PROBLEM TO SOLVE – Each line containing the word "wide" needs to be copied.

---------------

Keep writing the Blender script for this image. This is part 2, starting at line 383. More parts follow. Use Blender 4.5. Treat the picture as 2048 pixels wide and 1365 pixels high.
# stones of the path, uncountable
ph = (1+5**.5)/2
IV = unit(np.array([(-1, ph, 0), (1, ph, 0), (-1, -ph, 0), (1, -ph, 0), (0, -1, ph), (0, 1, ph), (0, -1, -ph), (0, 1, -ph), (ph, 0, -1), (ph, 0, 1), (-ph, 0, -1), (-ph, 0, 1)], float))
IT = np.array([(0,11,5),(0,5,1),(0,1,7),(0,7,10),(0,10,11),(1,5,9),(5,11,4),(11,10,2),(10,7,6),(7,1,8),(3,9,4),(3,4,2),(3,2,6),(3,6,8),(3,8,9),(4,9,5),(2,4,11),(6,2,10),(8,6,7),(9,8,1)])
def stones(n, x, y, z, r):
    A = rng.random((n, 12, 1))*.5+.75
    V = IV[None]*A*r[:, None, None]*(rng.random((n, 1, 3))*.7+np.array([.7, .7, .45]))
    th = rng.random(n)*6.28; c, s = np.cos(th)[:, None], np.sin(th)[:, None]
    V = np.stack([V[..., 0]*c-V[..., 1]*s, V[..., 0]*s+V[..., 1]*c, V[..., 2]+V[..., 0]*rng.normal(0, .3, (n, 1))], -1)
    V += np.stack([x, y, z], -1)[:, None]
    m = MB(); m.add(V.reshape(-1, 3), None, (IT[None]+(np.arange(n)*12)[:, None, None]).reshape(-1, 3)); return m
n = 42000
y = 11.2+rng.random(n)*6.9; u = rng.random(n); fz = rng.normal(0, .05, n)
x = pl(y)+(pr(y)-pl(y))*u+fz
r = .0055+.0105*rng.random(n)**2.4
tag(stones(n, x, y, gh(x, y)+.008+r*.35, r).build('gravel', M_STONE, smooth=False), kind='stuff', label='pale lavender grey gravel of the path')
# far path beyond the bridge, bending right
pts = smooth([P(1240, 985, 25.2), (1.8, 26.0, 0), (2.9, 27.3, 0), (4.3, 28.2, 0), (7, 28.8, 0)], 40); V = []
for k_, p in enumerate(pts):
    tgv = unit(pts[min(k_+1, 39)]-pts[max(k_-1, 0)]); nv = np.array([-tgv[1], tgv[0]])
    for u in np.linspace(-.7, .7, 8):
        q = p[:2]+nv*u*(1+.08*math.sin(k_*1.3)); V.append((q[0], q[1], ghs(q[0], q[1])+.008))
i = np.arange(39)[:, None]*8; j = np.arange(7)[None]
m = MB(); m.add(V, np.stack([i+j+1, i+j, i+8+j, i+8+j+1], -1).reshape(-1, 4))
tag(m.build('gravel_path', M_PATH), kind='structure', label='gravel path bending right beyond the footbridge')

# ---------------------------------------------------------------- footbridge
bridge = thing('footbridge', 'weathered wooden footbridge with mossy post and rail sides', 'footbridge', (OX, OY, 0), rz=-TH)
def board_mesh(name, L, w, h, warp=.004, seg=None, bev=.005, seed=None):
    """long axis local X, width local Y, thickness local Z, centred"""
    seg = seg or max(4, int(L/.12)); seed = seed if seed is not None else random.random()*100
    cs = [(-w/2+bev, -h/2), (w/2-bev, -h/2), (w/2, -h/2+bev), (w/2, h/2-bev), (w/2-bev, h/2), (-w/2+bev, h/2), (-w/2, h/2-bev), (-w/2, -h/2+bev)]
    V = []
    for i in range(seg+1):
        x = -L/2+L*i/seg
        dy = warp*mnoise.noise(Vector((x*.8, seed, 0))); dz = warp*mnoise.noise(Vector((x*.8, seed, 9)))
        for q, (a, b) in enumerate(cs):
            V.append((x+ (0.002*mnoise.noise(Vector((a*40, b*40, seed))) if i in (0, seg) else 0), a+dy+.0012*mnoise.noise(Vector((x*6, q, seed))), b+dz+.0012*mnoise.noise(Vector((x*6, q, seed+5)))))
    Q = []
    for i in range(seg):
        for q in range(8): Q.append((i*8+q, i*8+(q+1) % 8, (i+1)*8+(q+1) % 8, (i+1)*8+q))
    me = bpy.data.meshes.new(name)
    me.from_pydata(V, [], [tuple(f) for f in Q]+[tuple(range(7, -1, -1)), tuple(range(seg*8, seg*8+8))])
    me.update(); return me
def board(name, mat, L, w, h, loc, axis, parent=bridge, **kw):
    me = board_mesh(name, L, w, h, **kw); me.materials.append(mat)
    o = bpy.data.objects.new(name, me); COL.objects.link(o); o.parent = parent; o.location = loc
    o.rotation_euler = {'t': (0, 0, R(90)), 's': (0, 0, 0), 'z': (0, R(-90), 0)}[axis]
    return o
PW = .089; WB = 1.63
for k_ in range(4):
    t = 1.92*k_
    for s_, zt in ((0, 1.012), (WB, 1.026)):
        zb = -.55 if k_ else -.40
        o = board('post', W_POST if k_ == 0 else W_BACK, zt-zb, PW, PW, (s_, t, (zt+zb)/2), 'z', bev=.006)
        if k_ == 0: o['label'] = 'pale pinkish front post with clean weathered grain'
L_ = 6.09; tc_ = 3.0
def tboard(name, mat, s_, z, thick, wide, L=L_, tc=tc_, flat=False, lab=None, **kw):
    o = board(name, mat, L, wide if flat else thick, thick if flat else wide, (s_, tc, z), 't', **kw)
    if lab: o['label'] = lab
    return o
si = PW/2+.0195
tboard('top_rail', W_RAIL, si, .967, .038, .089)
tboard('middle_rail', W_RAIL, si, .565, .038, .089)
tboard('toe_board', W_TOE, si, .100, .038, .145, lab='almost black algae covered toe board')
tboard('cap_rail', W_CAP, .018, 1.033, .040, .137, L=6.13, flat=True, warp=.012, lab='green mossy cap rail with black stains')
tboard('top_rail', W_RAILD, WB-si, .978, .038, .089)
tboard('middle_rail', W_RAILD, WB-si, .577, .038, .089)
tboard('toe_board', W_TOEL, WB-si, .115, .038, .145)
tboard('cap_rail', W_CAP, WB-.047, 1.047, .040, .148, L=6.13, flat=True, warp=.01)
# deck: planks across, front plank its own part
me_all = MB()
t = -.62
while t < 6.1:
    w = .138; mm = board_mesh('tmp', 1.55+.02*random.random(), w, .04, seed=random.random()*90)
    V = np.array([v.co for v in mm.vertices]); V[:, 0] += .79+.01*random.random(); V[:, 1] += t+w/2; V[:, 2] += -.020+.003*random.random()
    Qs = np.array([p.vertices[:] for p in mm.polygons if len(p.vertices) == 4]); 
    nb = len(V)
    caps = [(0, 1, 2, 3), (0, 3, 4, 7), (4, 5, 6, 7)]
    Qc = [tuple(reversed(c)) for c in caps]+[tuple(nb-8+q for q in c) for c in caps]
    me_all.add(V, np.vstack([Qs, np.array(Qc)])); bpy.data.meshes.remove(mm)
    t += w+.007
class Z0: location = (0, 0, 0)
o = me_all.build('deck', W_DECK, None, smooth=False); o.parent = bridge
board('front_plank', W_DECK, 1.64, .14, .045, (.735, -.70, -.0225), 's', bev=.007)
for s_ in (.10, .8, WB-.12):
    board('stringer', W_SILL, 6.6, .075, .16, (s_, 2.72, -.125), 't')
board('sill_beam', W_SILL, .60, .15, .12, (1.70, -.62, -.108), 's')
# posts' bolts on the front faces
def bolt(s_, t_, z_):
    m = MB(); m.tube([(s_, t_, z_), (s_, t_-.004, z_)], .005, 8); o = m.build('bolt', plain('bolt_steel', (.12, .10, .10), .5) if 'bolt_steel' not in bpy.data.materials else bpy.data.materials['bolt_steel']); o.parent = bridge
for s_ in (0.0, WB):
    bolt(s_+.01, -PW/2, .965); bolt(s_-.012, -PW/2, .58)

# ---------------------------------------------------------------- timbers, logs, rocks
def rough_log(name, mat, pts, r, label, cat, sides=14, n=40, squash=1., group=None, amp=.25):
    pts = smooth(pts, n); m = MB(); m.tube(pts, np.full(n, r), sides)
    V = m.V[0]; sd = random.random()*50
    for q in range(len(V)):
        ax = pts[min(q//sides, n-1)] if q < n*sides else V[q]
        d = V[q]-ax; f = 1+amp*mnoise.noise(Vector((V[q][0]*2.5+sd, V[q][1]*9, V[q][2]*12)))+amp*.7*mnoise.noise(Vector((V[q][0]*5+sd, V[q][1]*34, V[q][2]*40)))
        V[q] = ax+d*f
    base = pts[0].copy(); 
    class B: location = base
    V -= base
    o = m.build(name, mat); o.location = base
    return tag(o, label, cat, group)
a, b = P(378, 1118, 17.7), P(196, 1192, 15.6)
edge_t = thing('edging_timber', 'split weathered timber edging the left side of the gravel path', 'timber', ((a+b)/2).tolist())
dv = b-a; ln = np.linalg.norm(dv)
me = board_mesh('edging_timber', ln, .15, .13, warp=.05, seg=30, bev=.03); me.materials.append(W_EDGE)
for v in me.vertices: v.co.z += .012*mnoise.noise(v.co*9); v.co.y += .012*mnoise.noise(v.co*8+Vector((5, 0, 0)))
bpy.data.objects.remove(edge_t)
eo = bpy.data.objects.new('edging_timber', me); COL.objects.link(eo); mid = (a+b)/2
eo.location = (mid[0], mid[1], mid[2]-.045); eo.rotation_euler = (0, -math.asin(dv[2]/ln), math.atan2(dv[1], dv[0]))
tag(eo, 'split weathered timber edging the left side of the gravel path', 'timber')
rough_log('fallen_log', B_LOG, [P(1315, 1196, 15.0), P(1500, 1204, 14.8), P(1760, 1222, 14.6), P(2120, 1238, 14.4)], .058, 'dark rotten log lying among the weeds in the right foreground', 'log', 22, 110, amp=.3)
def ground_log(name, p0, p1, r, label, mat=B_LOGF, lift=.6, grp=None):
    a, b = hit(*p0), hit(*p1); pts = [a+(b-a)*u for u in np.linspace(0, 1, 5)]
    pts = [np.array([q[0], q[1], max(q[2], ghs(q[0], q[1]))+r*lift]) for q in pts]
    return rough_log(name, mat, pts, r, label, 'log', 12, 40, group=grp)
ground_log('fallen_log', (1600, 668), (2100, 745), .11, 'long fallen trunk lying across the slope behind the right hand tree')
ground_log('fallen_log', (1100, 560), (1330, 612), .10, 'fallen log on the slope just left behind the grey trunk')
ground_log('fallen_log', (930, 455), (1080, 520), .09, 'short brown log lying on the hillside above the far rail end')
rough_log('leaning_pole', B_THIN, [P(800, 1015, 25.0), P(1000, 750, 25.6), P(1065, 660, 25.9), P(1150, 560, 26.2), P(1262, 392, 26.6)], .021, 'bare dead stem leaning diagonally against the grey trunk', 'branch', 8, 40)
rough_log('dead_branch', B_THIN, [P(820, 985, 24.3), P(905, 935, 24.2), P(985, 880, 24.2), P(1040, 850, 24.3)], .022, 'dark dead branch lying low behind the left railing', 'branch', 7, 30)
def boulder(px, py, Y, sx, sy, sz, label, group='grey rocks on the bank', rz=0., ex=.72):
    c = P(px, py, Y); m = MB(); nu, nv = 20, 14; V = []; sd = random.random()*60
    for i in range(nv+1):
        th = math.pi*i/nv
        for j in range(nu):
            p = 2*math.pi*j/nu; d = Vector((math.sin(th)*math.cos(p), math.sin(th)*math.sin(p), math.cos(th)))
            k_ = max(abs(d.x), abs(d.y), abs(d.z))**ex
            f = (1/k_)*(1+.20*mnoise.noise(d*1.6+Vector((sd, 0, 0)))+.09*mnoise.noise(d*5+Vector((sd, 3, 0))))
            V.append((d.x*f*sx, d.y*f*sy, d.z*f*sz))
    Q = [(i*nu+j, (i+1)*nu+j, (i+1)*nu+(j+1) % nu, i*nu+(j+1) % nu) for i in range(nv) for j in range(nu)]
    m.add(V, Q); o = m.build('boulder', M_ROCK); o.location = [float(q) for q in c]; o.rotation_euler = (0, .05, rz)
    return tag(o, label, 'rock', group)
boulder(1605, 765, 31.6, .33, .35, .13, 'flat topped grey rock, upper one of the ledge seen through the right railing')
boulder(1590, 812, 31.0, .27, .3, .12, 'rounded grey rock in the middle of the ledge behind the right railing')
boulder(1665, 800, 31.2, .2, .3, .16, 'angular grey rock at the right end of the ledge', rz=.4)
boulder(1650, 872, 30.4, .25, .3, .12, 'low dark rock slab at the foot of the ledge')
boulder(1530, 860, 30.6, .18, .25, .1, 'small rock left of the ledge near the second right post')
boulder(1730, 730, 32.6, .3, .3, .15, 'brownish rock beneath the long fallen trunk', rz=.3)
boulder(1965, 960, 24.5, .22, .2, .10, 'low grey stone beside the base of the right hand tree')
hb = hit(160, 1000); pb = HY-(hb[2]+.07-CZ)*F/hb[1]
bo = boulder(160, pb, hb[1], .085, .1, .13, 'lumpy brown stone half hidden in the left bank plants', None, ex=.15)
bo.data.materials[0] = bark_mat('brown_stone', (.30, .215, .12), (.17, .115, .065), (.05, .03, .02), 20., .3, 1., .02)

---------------

SOLUTION –
Keep writing the Blender script for this image. This is part 2, starting at line 383. More parts follow. Use Blender 4.5. Treat the picture as 2048 pixels wide and 1365 pixels high.
def tboard(name, mat, s_, z, thick, wide, L=L_, tc=tc_, flat=False, lab=None, **kw):
    o = board(name, mat, L, wide if flat else thick, thick if flat else wide, (s_, tc, z), 't', **kw)